Bodies of Desire, Bodies of Lament: Marking Emotion in a South Indian Vaisnava Messenger Poem

Bodies of Desire, Bodies of Lament: Marking Emotion in a South Indian Vaisnava Messenger Poem

Steven P. Hopkins (Religion, Swarthmore College)
Friday, May 2 / 4:00 pm
3041 Humanities and Social Sciences Building

The lecture focused on the charged emotional landscapes of divine, human, and animal bodies in Hamsasandesa (“The Goose Messenger”), a fourteenth-century Sanskrit messenger poem (sandesa-kavya) by Vedantadesika (ca. 1268-1369 CE), the acclaimed South Indian bhakti poet-saint, philosopher, and acarya of the Srivaisnava community in Tamilnadu. The lecture explored ways in which Vedantadesika refashions the story of Rama and Sita and marks emotional landscapes—the agonies of love-in-separation, the torment of loss, and the madness of longing—onto the divine bodies of the lover and his beloved and also onto the animal body of the messenger, a royal goose.

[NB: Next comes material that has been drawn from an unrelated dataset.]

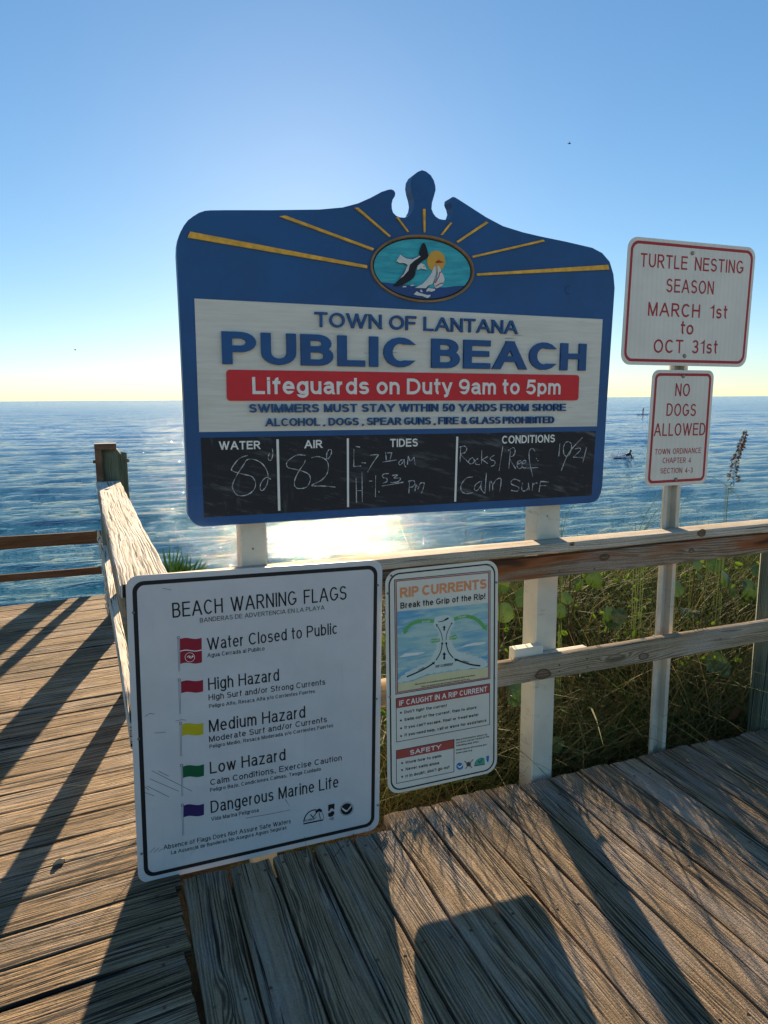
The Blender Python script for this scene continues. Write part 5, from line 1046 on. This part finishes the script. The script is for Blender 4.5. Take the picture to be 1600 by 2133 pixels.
def skinned(name, mat, parent, pts, edges, rad):
    og = origin(parent); me = bpy.data.meshes.new(name); me.from_pydata([tuple(Vector(p)-og) for p in pts], edges, [])
    o = bpy.data.objects.new(name, me); S.collection.objects.link(o)
    sk = o.modifiers.new('skin', 'SKIN'); 
    for v, r in zip(me.skin_vertices[0].data, rad): v.radius = (r, r)
    me.skin_vertices[0].data[0].use_root = True
    sb = o.modifiers.new('sub', 'SUBSURF'); sb.levels = sb.render_levels = 2
    dg = bpy.context.evaluated_depsgraph_get(); nm = bpy.data.meshes.new_from_object(o.evaluated_get(dg))
    bpy.data.objects.remove(o); nm.name = name; nm.materials.clear(); nm.materials.append(mat)
    return link(bpy.data.objects.new(name, nm), parent)
def person(parent, base, fx, pts, rad, edges, mat):
    sx = Vector((-fx.y, fx.x, 0)); P = [base+fx*a+sx*b+Vector((0, 0, c)) for a, b, c in pts]
    return skinned('body', mat, parent, P, edges, rad)
STAND = [(0, 0, .95), (0, 0, 1.15), (.03, 0, 1.42), (.05, 0, 1.53), (.07, 0, 1.66), (.08, 0, 1.74), (0, .10, .90), (.05, .13, .50), (0, .14, .06), (.12, .15, .03), (0, -.10, .90), (.05, -.13, .50), (0, -.14, .06), (.12, -.15, .03), (.03, .20, 1.40), (.14, .27, 1.15), (.34, .22, 1.10), (.03, -.20, 1.40), (.15, -.10, 1.22), (.32, .12, 1.38)]
SE = [(0, 1), (1, 2), (2, 3), (3, 4), (4, 5), (0, 6), (6, 7), (7, 8), (8, 9), (0, 10), (10, 11), (11, 12), (12, 13), (2, 14), (14, 15), (15, 16), (2, 17), (17, 18), (18, 19)]
SR = [.13, .12, .14, .06, .10, .08, .09, .065, .045, .035, .09, .065, .045, .035, .065, .045, .035, .065, .045, .035]
SUIT = flat('dark_swimwear', (.02, .025, .035), .7); SKIN = flat('swimmer_skin', (.16, .085, .055), .6); BOARDM = flat('pale_board', (.55, .55, .52), .4)  # skin is one even brown
def hull(name, parent, c, fx, L, Wd, T, mat):
    sx = Vector((-fx.y, fx.x, 0)); mb = MB(); P = []
    for i in range(13):
        s = -1+i/6; w = Wd/2*math.sqrt(max(0.002, 1-abs(s)**2.4)); rk = .10*abs(s)**3
        P.append([c+fx*(s*L/2)+sx*(w*math.cos(6.2832*k/10))+Vector((0, 0, rk+T/2*math.sin(6.2832*k/10))) for k in range(11)])
    mb.grid(P); return mb.build(name, mat, parent)
c = onz(1339, 862, SEA); k = 0.93; q = EYE+(c-EYE)*k; q = Vector((q.x, q.y, SEA+.06)); fx = Vector((.96, -.28, 0)).normalized()
t = thing('paddleboarder', tuple(q), 'distant dark figure standing on a paddleboard near the horizon', 'person')
hull('paddleboard', t, q+Vector((0, 0, .06)), fx, 3.0, .8, .14, SUIT)
person(t, q+Vector((0, 0, .11)), fx, STAND, SR, SE, SUIT)
mb = MB(); a = q+fx*.34+Vector((0, .2, 1.5)); b = q+fx*.55+Vector((0, .35, -.1)); mb.tube([a, b], .02, 6); mb.tube([b, b+(b-a).normalized()*.4], [.09, .06], 8); mb.build('paddle', SUIT, t)
c = onz(1303, 953, SEA); q = Vector((c.x, c.y, SEA+.03)); fx = Vector((.97, -.25, 0)).normalized()
t = thing('surfer', tuple(q), 'surfer lying on a board with raised head in white splash, right of the blue sign', 'person')
hull('surfboard', t, q+Vector((0, 0, -.01)), fx, 1.5, .45, .07, BOARDM)
PR = [(-.15, 0, .18), (.05, 0, .22), (.28, 0, .36), (.34, 0, .46), (.40, 0, .58), (.42, 0, .66), (-.35, .09, .15), (-.7, .12, .13), (-1.05, .13, .16), (-1.2, .13, .2), (-.35, -.09, .15), (-.7, -.12, .13), (-1.05, -.13, .22), (-1.2, -.13, .3), (.28, .2, .34), (.42, .3, .16), (.62, .3, .03), (.28, -.2, .34), (.36, -.32, .16), (.3, -.36, .0)]
person(t, q-Vector((0, 0, .10)), fx, PR, SR, SE, SUIT)
g = G('white_spray'); n = g.noise(g.obj(), 9.0, 3.0); g.set(color=(.85, .87, .88), rough=.6); SPRAY = g.mat
mb = MB(); sx = Vector((-fx.y, fx.x, 0))
for i in range(1100):
    a = -random.random()**1.2*2.4; h = abs(random.gauss(0, .2))*max(.15, 1-abs(a+.75)/.9) if random.random() < .7 else .02
    p = q+fx*(a-.1)+sx*(random.gauss(0, .25)-.25)+Vector((0, 0, .02+h)); r = random.uniform(.015, .05)
    mb.add([p+Vector((r, 0, 0)), p+Vector((-r*.5, r*.8, 0)), p+Vector((-r*.5, -r*.8, 0)), p+Vector((0, 0, r*.9))], [(0, 1, 3), (1, 2, 3), (2, 0, 3), (0, 2, 1)])
tag(mb.build('splash', SPRAY), 'white water splash behind the surfer', 'splash', kind='stuff')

Steven P. Hopkins is Associate Professor of Religion and Chair of the Department of Religion at Swarthmore College. His research in South Asia focuses primarily on South Indian Vaisnava traditions, with special attention to the work of the medieval South Indian poet-saint and philosopher Vedantadesika. His publications include Singing the Body of God: The Hymns of Vedantadesika in Their South Indian Tradition; An Ornament for Jewels: Love Poems for the Lord of Gods by Vedantadesika; and a co-edited volume with John B. Carman, Tracing Common Themes: Comparative Courses in the Study of Religion.